JAKARTA, KOMPAS-- Pemerintah Indonesia berencana untuk membayar ganti rugi kepada perusahaan penjualan dan penyewaan satelit Avanti Communications Grup sebesar 20,075 juta dollar Amerika Serikat. Pemerintah harus membayar ganti rugi tersebut agar nama Indonesia tidak tercoreng di mata internasional. Selain itu, Indonesia akan sulit mendapat keringanan biaya ganti rugi, karena posisi Avanti sedang berada di atas angin.
Kepala Pusat Komunikasi Publik Kementerian Pertahanan (Kemhan) Totok Sugiharto mengatakan, pemerintah RI berusaha melaksanakan keputusan yang akan dikeluarkan oleh Sidang Arbitrase Internasional di London dalam waktu dekat ini.
"Pemerintah berharap penyelesaikan tersebut dapat terlaksana dengan cepat dan baik.
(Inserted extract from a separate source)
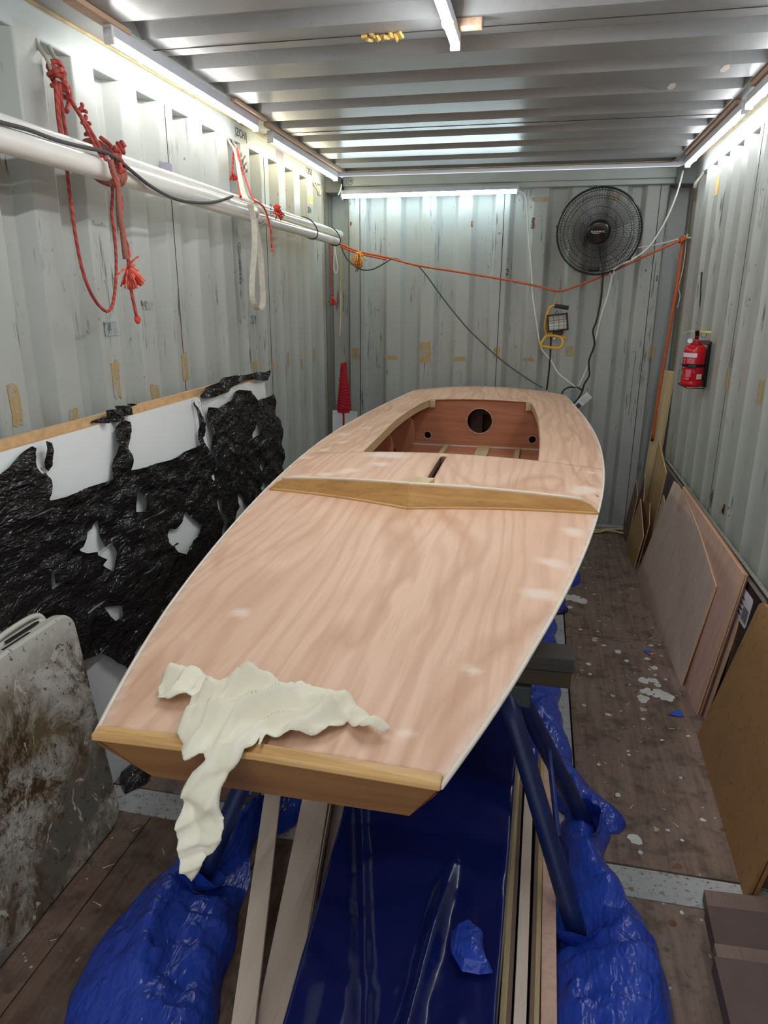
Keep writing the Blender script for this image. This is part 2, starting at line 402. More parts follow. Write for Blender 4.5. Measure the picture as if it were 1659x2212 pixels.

Kemhan bersama kementerian dan lembaga terkait telah bekerja sama menyelesaikan permasalahan tersebut sesuai dengan prosedur yang betlaku," ujarnya saat dihubungi dari Jakarta, Rabu (13/6/2018).
Sebelumnya, Keputusan London Court of International Arbitration (LCIA) pada 6 Juni ini disampaikan secara resmi di situs Avantiplc.com serta beberapa situs telekomunikasi internasional.
Totok menjelaskan, pihak LCIA sampai dengan saat ini belum mengeluarkan keputusan terkait dengan hearing pertama dari sidang arbitrase Internasional tersebut.
Sebelumnya, Menteri Pertahanan Ryamizard Ryacudu mengatakan, slot orbit satelit di 123 Bujur Timur di atas Sulawesi dan khatulistiwa harus dipertahankan karena kebutuhan teknologi. Awalnya, Kemhan menandatangani kontrak pembelian satelit dengan Airbus. Namun, kontrak tersebut berhenti sehingga demi mengisi slot 123 BT agar tidak diisi negara lain, Kemhan menyewa satelit dari Avanti yang bernama Artemis.
Kemudian, Avanti mengajukan tuntutan kepada Kemhan karena tidak dapat memenuhi pembayaran sewa satelit sejak akhir 2016- 2017. Avanti kemudian memperkarakan Pemerintah RI ke Dewan Arbitrase Internasional di Inggris. Hingga 30 Juni 2017, total tagihan yang belum dibayar Kemhan 16,8 juta dollar Amerika Serikat.
Upaya negosiasi pun dilakukan untuk menghadapi tuntutan PT Avanti Communication Group di pengadilan arbitrase di Inggris. Terkait dengan hal ini, Totok menjelaskan, tuntutan ganti rugi ini tidak akan membuat slot satelit Indonesia kosong. "Dalam hal ini Kemhan telah berhasil mempertahankan slot orbit 123BT untuk Indonesia hingga tahun 2020," katanya.
Pengacara bisnis internasional, Hotman Paris Hutapea menjelaskan, pembatalan ganti rugi ni hampir tidak mungkin terjadi. "Selain itu, pihak Avanti juga sepertinya tidak mau memberikan keringanan ganti rugi, karena mereka sedang berada di atas angin " katanya.
Oleh sebab itu, Hotman menyarankan agar Indonesia segera membayar ganti rugi tersebut, agar tidak terjadi penyitaan aset negara di luar negeri, seperti penyitaan gedung KBRI di London.
"Selain itu, sebaiknya prmerintah harus membayar ganti rugi ini agar nama Indonesia tidak rusak di mata internasional," katanya.
Hotman mengatakan, jika menghadapi tuntutan arbiterasi internasional, sebaiknya pemerintah tidak menggunakan corporate lawyer atau in house lawyer, melainkan menggunakan litigation lawyer. Menurut Hotman, litigation lawyer memiliki pengalaman yang lebih matang dibandingkan corporate atau in house lawyer, karena sudah terbiasa menangani kasus hukum internasional.
"Saya sebetulnya bersedia membantu jika pemerintah memerlukan saya. Namun, untuk kasus ini, saya rasa pemerintah sudah terlambat dalam melakukan upaya hukum," katanya.